Question

precal help needed: see attachment

Answer 1

\[\large\rm f=\frac1x\qquad\qquad\qquad g=\sqrt{x+5}\]

f/g is just going to end up being division.\[\large\rm \frac{\color{orangered}{f}}{\color{royalblue}{g}}=\frac{\color{orangered}{\frac1x}}{\color{royalblue}{\sqrt{x+5}}}\]Our answer will have to include the domain restrictions applied to f,
as well as the domain restrictions applied to g,
and also g can no longer be zero because it's in the denominator.
So that provides another restriction.

Answer 2

Recall that in the land of math we cannot divide by 0.
So for our function f, x=0 is NOT included in the domain.

What about g?
Any ideas?
What values can we not plug into a square root?

Answer 3

about g: it can't be 0 because it's a denominator
we can't plug 0 into the square root?

Answer 4

can we eliminate x or no?

Answer 5

Well g has more restrictions than that.
We can't take the square root of a negative number, ya?\[\large\rm \sqrt{-4}=\text{no bueno}\]

Answer 6

But yes, the stuff under the root also can not be zero,\[\large\rm x+5\ne0\]But as I pointed out, it also must be positive, right?\[\large\rm x+5>0\]

Answer 7

ohh okay i'm following..

Answer 8

Subtracting 5 from each side,\[\large\rm x>-5\]This is the domain restriction being applied to g.
The strict inequality takes care of the possibility of the denominator being zero. We're excluding x=-5 with this `strict` inequality.

Answer 9

okay.. so now it becomes just -5?

Answer 10

What becomes -5? :o

Answer 11

So overall, we determined this:

~ x must be greater than -5
~ x can not be equal to 0.

All other x values are allowed.
Do you know how to write this in interval notation? :)

Answer 12

\[\frac{ 1/x }{ 5 }\]

Answer 13

\[-5 < x \neq 0\]

Answer 14

Determining the domain doesn't really `change` what the function looks like.
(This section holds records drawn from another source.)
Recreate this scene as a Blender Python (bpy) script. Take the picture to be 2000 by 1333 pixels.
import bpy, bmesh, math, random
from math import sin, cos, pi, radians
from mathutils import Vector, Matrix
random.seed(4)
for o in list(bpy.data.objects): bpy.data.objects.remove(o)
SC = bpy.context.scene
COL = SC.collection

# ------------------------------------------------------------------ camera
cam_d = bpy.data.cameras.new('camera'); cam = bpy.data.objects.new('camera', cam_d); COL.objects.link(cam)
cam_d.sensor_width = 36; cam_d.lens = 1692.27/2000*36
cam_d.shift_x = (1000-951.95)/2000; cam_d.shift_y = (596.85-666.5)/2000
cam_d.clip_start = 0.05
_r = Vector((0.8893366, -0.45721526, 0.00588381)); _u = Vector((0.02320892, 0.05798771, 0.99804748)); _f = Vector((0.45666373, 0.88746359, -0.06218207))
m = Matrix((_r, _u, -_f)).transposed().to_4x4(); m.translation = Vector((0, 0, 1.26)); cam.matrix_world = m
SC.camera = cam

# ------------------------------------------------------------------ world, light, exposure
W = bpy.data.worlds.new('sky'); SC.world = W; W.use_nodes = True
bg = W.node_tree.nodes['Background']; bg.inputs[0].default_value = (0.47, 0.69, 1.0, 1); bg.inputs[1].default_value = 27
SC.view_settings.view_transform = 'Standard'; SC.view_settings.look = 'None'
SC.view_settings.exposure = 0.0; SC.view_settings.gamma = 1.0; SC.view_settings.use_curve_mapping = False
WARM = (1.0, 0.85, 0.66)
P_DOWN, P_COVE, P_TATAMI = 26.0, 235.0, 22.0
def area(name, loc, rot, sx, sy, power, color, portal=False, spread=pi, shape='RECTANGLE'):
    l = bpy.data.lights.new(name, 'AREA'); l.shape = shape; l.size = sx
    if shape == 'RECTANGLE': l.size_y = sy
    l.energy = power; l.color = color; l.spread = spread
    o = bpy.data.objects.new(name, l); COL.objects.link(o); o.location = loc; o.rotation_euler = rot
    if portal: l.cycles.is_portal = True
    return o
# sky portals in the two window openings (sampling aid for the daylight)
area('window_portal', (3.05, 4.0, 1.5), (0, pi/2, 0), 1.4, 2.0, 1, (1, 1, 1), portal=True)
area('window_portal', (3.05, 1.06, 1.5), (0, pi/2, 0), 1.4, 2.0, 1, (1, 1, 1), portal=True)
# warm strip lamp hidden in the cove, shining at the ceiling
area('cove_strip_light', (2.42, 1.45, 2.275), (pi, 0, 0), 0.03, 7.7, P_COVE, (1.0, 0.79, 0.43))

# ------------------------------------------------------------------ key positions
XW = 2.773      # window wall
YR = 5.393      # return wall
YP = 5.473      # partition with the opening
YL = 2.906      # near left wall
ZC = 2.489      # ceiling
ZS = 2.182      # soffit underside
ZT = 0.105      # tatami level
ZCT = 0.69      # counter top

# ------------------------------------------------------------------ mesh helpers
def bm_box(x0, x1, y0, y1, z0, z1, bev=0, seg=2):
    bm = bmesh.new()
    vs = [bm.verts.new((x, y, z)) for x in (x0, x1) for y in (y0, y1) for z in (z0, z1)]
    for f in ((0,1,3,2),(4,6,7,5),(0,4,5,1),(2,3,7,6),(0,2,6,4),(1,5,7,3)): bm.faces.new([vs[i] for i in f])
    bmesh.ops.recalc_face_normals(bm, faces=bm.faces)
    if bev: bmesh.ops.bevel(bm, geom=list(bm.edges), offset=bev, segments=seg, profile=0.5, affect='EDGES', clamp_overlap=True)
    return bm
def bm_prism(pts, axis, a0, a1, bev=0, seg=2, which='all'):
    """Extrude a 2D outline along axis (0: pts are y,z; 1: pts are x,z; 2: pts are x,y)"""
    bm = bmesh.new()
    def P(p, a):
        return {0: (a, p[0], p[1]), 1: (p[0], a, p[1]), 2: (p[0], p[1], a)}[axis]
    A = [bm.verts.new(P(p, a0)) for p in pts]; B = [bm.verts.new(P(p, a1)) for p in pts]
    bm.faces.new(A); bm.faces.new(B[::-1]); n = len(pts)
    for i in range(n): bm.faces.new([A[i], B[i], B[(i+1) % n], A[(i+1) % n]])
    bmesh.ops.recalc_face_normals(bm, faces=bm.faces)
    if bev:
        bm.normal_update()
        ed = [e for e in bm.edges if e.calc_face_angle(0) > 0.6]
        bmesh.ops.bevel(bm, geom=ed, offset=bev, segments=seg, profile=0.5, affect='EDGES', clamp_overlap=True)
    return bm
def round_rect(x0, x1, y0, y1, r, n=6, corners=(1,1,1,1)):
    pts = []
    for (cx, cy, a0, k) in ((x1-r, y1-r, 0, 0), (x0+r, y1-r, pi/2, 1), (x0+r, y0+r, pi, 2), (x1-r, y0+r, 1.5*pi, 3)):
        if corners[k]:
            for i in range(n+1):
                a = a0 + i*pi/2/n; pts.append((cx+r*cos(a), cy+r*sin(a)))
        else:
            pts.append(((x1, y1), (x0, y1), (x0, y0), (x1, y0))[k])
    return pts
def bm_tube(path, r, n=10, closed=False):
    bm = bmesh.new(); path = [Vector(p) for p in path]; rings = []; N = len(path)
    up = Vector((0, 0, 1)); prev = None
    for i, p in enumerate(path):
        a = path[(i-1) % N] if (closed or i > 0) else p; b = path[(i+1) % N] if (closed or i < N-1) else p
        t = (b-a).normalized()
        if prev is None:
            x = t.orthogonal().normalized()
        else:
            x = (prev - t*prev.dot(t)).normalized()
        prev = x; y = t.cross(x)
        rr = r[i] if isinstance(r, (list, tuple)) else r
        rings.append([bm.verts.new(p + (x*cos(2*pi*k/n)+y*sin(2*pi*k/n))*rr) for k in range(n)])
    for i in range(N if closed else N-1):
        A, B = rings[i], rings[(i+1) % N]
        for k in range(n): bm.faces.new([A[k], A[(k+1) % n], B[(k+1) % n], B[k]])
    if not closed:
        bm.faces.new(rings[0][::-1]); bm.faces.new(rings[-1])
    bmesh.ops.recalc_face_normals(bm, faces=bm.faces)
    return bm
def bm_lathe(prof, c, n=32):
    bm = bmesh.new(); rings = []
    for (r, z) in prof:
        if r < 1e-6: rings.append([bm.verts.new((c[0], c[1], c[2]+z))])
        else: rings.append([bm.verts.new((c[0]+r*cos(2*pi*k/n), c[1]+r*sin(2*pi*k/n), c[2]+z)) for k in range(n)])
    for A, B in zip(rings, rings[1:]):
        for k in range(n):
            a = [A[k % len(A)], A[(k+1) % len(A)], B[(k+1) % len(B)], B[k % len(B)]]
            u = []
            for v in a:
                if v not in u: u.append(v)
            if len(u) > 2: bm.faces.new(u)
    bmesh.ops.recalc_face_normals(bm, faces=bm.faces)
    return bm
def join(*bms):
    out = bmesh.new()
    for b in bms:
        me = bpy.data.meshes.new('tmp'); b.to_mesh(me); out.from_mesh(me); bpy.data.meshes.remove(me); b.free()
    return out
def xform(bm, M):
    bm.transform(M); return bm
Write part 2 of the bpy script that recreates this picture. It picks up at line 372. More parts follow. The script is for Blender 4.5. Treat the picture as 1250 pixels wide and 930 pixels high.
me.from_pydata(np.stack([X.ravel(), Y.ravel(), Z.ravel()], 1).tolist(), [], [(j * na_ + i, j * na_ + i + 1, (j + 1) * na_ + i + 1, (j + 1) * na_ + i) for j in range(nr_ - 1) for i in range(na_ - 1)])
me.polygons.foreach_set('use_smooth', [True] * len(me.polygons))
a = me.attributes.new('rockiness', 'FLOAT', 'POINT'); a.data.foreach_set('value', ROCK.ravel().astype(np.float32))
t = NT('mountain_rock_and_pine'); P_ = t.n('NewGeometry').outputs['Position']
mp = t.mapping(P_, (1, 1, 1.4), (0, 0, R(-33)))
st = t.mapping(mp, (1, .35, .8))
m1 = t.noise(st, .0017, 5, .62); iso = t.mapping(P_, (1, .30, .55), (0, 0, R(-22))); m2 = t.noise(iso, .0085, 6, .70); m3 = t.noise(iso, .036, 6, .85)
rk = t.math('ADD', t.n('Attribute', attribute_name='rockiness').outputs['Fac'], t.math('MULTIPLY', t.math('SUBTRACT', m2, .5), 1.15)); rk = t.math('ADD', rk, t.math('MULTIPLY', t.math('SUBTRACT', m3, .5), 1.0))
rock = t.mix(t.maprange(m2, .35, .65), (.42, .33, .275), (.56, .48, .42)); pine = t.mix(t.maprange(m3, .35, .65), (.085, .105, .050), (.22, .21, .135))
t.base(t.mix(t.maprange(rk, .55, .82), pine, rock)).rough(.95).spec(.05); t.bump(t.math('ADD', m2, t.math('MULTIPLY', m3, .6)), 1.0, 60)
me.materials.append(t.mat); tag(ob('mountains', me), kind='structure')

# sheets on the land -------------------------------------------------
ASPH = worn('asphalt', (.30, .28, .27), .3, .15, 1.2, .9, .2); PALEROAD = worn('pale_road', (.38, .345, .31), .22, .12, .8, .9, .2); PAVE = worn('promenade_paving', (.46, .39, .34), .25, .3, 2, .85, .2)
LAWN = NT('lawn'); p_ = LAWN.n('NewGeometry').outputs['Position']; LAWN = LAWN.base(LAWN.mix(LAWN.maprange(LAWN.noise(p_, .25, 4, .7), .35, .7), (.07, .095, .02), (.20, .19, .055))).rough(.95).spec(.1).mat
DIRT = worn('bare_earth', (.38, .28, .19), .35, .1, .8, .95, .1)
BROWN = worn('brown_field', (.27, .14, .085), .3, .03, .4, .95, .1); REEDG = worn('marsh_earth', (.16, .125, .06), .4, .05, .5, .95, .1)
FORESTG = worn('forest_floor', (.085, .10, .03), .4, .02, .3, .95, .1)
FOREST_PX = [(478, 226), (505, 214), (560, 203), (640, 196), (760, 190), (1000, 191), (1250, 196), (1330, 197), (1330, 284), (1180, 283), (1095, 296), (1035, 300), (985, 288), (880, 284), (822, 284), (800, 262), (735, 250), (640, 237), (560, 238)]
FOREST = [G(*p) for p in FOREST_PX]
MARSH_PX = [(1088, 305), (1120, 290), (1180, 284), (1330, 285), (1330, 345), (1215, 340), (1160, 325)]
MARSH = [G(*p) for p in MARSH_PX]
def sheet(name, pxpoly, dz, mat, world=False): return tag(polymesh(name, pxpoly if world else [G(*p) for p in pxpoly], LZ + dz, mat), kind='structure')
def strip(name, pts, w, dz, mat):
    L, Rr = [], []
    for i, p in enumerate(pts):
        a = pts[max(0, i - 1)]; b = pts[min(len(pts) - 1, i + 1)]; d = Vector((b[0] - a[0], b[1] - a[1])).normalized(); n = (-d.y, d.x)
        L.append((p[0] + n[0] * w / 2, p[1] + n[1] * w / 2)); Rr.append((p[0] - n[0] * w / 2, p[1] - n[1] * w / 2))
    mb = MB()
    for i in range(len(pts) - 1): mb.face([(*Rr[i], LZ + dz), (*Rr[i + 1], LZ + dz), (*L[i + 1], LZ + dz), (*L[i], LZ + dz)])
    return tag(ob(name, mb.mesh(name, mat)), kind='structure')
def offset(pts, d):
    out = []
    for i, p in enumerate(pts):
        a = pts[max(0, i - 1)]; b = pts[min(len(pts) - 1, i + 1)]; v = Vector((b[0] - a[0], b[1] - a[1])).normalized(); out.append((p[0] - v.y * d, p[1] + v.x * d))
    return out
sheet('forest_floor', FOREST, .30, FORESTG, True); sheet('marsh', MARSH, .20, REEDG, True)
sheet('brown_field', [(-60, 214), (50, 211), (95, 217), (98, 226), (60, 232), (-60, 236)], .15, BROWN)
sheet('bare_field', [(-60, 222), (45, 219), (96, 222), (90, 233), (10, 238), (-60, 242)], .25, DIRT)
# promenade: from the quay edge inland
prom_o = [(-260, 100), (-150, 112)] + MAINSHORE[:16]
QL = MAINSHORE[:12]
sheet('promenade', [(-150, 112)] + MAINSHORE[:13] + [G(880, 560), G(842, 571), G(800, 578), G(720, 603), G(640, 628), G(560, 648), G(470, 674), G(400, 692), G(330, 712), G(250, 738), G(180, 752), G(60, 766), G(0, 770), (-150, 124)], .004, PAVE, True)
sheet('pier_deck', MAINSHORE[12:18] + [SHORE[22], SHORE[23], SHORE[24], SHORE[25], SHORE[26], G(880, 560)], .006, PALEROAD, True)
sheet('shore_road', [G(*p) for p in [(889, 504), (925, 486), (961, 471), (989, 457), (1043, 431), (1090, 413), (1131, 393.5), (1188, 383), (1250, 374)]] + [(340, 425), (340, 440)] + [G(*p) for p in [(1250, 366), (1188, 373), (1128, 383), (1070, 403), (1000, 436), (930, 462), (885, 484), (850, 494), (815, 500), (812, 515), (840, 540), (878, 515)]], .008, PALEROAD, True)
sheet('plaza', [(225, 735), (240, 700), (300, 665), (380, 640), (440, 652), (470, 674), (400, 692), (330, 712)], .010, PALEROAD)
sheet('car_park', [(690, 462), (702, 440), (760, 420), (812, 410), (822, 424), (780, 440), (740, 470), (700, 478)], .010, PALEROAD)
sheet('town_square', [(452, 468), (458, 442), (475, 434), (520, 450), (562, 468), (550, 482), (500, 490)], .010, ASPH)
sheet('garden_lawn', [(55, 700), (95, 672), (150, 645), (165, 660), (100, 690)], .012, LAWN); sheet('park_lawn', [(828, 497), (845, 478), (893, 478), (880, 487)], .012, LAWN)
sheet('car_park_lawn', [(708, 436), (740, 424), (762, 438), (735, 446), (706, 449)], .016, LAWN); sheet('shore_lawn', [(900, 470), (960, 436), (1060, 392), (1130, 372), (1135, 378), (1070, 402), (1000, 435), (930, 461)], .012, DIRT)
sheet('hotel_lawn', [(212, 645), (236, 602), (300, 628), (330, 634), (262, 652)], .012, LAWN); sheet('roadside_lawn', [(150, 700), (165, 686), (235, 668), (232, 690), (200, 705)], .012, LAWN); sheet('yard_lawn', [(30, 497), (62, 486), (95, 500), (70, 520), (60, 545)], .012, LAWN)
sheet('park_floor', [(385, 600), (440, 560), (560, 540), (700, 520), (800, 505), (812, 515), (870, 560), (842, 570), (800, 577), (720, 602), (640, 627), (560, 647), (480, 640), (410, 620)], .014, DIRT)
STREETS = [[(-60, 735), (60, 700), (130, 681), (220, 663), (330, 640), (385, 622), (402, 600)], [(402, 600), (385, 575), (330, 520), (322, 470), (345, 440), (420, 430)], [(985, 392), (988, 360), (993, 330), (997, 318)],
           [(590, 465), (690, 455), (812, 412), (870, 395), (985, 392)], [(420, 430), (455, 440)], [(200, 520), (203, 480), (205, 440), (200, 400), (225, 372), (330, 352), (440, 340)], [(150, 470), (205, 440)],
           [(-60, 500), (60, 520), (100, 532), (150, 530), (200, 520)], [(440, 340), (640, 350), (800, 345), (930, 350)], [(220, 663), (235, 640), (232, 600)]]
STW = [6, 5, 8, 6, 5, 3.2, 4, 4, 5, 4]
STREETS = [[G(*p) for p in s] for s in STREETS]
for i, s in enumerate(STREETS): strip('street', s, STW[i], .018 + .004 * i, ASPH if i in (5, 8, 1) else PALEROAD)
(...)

This is more like.. work that we're doing on the side.

Answer 15

ohh okay

Answer 16

No no, I mean like the answer choices are written out.

For example, if I say:
~ x cannot equal 7

I would write the domain like this:
\(\large\rm (-\infty,7)\cup(7,\infty)\)
We're including every negative number up to 7,
and every positive number above 7.
We place `rounded brackets` around 7 to show that the value is excluded.

Answer 17

Ohhh okay, not sure how to do that for 5

Answer 18

Well, we determined that x must be greater than -5.
So in this case, we'll be completely excluding all of the negatives below that value.\[\large\rm (-5,\]This is how we'll start out, ya?
-5 is the lowest we can go.

Answer 19

We would like to write this,
\(\large\rm (-5,\infty)\)
But we can't.
We have to stop at 0 and exclude that value, yes?

Answer 20

Too confusing? :o

Answer 21

okay -5 is included because x must be greater than -5, so all values below it are not included.
One question, why the infinity sign?

Answer 22

-5 is excluded, hence the rounded bracket.
If -5 was included in our interval, it would have a square bracket to indicate that.
\(\large\rm [-5,\)

Answer 23

ohh okay, noted.

Answer 24

So let's look at the restrictions separately.
This is what's going on with our function g:
~ x must be greater than -5.

So our domain is... all numbers... greater than -5.
So that's from -5 all the way up to positive infinity.